6. Coffee. It's not longer recreational use.

7. Saturday labs really do suck, no matter how late they start. I've had Sat. lab for the last year, first at 9am, then 12pm, now 11am... and nothing sounds better than next semester when, for the first time since returning to school, I will have no lab class!

8. I am not a party girl. I used to look with envy at the people with busy social lives in college, but honestly, I very much enjoy dinner or a movie with friends and wearing my PJ's as much as humanly possible.

9. Diet coke is better than diet pepsi, and sierra mist free is better than diet sprite.

10. I'm going to enjoy being a doctor (but I'm definately not going to be a pathologist).

02 December 2006

Back...ish

Unlike many of the more considerate bloggers out there, I simply disappeared rather than formally announcing a break. And it was a month long. Oops. Ah, but now we're heading into finals, which can mean only one thing: procrastination! And what better way to procrastinate than to write things and assume you have nothing better to do than read them?

I did my first alumni interview for my alma mater today and the student whom I was interviewing is also applying to my current institution. This worked out well for her since I was able to offer perspective on two of her choices, but now I have no formal way to notify my current school that while she's probably quite smart, she lacks that pizazz that I associate with the people I matriculated with.

In fact, she is planning on going to business school. She is the second person in the past few days that has expressed this future plan and in both cases I have proven to be a huge hippocrite. I have a business degree. I chose to get that degree. I switched out of a science degree to earn it. But I counseled both these young ones to get something else. Economics maybe, but not business. The unfortunate thing about a business degree is that is qualifies you exclusively for business jobs and you're actually still fairly likely to lose the spot to an engineer or an economist. Quant is in, so if you have the brains you are better served getting a more quantitative degree and taking the spot from a business major. I'm not saying you can't get a job with a business degree, but you better be a business kid with a whole lot of real math (not watered down business math). Well, at least in finance.

You know what the frustrating thing is? I was a business kid with a whole lot of math and do you know what I actually used when I got to my oh-so-coveted finance job? Differential equations (not required by business curriculum), writing (something employers ought to be looking at), statistics, databases, and programming. The last two also landed me my current job. It's a very good thing I got my business degree from the institution I did.

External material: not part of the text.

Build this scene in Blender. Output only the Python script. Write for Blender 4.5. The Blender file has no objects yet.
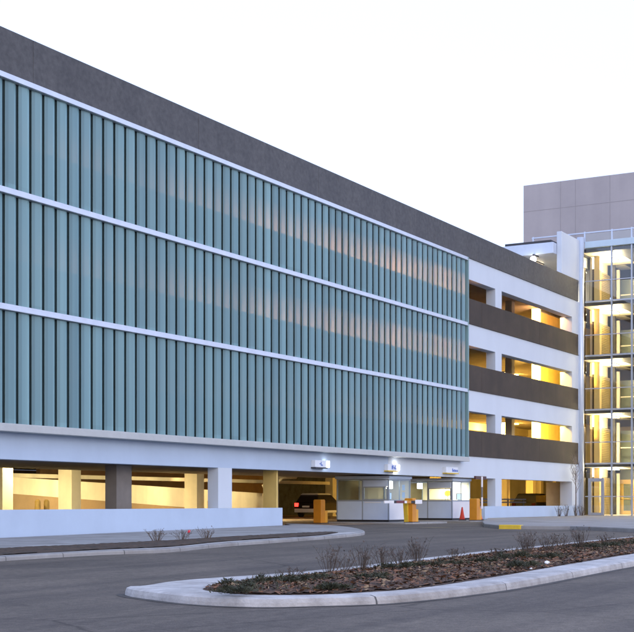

Business degrees prepare you for a job managing people, which is a job you won't actually hold in business for quite some time. Your first years are spent doing a lot of scutwork and the way you differentiate yourself is to teach computers to do the scutwork for you. That, and be able to form coherent, articulate sentences and say them without five "ums" and a "you know?". You spend four years learning how to effectively give orders and then graduate to 10 years of taking them.

There should be a new class added to the curriculum to supplement the strategy lessons: Interpersonal Politics. It should cover:
- How to get people to do what you want when you have no leverage
- How to differentiate the people you want as your allies
- How to recognise the ones trying to take you down
- How to maintain network contacts without looking like an idiot
- How to get around people in your way
- How to work with people that annoy the hell out of you
- How to deal with a boss that's dumber than you
- How to read between the lines

Actually, adding a class in No Limit Texas Hold'em wouldn't be a bad idea for the finance concentration. Poker is the Wall st. golf.